Here’s the Average Social Security Benefit for Retirees at Age 70

The average Social Security benefit for retirees at age 70 is about $700 bigger than the average payout at age 62.

The Retirement Confidence Survey (RCS), conducted annually by the Employee Benefit Research Institute, assesses how confident workers and retirees are in their ability to live comfortably in retirement. The 2023 RCS showed the biggest drop in confidence since the Great Recession, and the primary culprit was financial hardship caused by inflation.

A bigger Social Security benefit can lessen financial hardships in retirement, and one way to score a bigger benefit is to delay Social Security. Workers are entitled to retirement benefits at age 62, but the payout increases for each month they delay, up to age 70.

Read on to see the average Social Security benefit for retirees at age 70 and to learn exactly how claiming age impacts Social Security payouts.

The average Social Security benefit for retirees at age 70

The Social Security Administration regularly publishes anonymized benefit data to promote transparency and improve public understanding. The chart below pulls information from a biannual report, and it shows the average monthly Social Security benefit paid to retired workers aged 62 to 70 in June 2023.

AGE AVERAGE MONTHLY RETIRED-WORKER BENEFIT
62

$1,277

63

$1,342

64

$1,421

65

$1,525

66

$1,724

67

$1,844

68

$1,873

69

$1,856

70

$1,970

SOURCE: SOCIAL SECURITY ADMINISTRATION. NOTE: PAYMENTS HAVE BEEN ROUNDED TO THE NEAREST DOLLAR.

The average retired-worker benefit at age 70 was $1,970 per month in June 2023, nearly $700 more than the average retired-worker benefit at age 62. Differences in claiming age are the primary reason for that discrepancy.

To clarify, not all retirees in the 70-year-old group claimed Social Security at age 70. Some certainly did, but most claimed at an earlier age. However, we know for certain that every retiree in the 62-year-old group did claim at age 62 simply because Social Security cannot start any earlier.

Let’s take a closer look at exactly how claiming age impacts benefit payments.

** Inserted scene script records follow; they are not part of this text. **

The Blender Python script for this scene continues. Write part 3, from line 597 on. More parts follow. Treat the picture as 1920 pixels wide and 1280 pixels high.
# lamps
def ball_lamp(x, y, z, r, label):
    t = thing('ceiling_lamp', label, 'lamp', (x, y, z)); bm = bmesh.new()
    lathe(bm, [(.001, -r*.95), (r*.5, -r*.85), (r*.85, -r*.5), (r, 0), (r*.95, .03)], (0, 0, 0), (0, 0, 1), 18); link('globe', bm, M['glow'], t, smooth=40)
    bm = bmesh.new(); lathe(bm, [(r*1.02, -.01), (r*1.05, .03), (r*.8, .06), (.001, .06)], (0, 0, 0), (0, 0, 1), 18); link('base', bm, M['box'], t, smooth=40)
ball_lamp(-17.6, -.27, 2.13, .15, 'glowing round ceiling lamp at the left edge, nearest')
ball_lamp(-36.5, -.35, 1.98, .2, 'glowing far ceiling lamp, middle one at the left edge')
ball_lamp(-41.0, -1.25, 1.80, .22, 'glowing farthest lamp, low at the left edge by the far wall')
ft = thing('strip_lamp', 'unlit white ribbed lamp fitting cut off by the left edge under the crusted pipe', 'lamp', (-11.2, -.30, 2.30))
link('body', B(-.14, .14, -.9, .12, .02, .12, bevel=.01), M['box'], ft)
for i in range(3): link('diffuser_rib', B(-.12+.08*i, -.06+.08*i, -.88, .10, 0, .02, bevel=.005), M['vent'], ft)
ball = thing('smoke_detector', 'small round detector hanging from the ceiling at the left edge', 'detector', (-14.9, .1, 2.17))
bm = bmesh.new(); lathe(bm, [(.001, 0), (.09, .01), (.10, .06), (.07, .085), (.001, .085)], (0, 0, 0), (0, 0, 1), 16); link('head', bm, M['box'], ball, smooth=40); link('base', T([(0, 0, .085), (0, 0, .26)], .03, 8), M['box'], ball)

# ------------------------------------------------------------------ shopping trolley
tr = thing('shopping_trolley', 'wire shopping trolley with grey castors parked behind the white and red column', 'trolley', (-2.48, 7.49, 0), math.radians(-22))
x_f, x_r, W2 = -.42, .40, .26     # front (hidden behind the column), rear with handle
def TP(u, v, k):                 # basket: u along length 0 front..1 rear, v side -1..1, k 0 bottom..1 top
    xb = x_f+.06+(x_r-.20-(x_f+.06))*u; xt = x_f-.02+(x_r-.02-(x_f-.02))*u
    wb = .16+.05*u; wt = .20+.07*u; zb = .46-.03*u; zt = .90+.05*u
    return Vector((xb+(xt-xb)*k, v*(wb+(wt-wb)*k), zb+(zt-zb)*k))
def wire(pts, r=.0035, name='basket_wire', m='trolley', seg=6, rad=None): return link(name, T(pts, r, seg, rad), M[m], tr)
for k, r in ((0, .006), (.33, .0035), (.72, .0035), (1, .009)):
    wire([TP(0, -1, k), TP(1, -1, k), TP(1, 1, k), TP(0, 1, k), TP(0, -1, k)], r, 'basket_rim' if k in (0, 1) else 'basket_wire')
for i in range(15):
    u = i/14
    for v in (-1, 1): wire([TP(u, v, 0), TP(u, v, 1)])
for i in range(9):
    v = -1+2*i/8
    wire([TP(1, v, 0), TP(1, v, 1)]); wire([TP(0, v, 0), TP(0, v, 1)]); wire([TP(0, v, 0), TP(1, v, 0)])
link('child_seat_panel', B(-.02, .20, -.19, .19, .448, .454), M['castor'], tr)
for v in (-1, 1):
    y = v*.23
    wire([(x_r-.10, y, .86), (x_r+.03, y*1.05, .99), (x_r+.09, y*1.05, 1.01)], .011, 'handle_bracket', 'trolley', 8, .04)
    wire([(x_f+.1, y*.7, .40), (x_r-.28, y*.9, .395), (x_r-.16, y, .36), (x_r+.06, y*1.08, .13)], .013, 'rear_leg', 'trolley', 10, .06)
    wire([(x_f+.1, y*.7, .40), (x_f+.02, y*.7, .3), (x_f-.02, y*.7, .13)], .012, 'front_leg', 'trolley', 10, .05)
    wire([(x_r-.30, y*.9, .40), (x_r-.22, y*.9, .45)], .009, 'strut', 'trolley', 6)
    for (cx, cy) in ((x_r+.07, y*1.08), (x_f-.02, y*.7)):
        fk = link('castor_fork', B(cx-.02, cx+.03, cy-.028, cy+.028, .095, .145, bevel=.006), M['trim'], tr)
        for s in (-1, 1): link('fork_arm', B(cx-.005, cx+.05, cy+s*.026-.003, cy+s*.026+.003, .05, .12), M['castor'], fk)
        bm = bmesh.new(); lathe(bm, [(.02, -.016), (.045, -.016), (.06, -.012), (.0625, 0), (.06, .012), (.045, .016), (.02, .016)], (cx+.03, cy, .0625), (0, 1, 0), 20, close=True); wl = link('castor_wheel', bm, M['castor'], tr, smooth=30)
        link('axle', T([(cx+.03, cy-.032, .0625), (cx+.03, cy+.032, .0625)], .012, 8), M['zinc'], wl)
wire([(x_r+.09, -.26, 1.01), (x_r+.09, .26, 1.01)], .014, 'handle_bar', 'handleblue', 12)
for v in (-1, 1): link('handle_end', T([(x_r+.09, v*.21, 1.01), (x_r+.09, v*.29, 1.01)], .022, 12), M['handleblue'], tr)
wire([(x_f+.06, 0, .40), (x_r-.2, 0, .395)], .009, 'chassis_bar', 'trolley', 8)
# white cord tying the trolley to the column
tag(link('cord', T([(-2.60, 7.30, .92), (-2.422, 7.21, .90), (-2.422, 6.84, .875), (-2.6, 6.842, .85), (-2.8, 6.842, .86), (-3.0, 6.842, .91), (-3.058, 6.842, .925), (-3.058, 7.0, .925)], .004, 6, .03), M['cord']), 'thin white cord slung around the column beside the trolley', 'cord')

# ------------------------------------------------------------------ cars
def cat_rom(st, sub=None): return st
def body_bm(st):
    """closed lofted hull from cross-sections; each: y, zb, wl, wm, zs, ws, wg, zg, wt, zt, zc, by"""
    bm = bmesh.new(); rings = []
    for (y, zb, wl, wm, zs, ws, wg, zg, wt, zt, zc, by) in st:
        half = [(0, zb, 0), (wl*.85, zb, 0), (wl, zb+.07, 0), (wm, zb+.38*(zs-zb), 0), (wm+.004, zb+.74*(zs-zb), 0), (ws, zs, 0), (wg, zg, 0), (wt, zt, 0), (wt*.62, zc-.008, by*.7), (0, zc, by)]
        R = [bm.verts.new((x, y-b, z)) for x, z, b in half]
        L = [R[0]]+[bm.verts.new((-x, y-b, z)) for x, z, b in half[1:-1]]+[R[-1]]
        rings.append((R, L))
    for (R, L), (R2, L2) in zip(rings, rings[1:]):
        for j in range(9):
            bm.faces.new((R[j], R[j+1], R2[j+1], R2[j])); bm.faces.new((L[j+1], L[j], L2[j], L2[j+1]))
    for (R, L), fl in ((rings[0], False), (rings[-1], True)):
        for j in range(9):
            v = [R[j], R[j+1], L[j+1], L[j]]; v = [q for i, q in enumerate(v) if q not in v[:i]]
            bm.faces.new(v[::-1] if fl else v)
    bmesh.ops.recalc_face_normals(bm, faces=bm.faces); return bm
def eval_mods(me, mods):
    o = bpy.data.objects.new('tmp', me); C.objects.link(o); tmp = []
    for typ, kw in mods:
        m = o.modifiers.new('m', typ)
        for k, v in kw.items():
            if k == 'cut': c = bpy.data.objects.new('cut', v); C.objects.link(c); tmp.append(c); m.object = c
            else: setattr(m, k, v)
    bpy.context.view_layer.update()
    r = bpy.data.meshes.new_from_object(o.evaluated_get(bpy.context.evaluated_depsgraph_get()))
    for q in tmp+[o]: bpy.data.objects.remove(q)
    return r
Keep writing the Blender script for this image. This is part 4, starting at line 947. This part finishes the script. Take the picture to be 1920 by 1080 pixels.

The nuts and bolts of Social Security benefits

Social Security benefits are determined based on lifetime earnings and claiming age. Those variables come together in a two-step process to determine how much income a retired worker receives from the Social Security program, as detailed below:

Step 1: The first step is determining the primary insurance amount (PIA). The Social Security benefits formula is applied to the average, inflation-adjusted income from the 35 highest-paid years of work to determine the PIA. The PIA is the benefit a worker would receive if they claimed Social Security at full retirement age (FRA).

Step 2: The second step is adjusting the PIA for early or delayed retirement. Retired workers who claim Social Security before FRA get a permanently reduced benefit, meaning less than 100% of their PIA. Conversely, retired workers who claim Social Security after FRA get a permanently increased benefit, meaning more than 100% of their PIA. As a reminder, delayed retirement credits stop at age 70, so no one should ever claim Social Security later than age 70.

The chart below details the extent to which early and delayed retirement impacts Social Security payouts. Specifically, it shows retired workers the portion of their PIA they would get at different claiming ages.

Social Security full retirement age chart show benefits at age 62 versus benefits at age 70.

CHART BY AUTHOR.

As shown above, delaying Social Security can have a profound impact on payouts. Consider a worker born in 1960 with a PIA of $1,500. Their benefit would be $1,050 per month (70% of their PIA) if they claimed Social Security at age 62. But their benefit would be $1,860 per month (124% of their PIA) if they claimed at age 70.

Here’s the bottom line: Retired workers born in 1960 or later can increase their benefit by 77% by claiming Social Security at age 70 rather than age 62. That additional income could go a long way in alleviating financial hardships in retirement.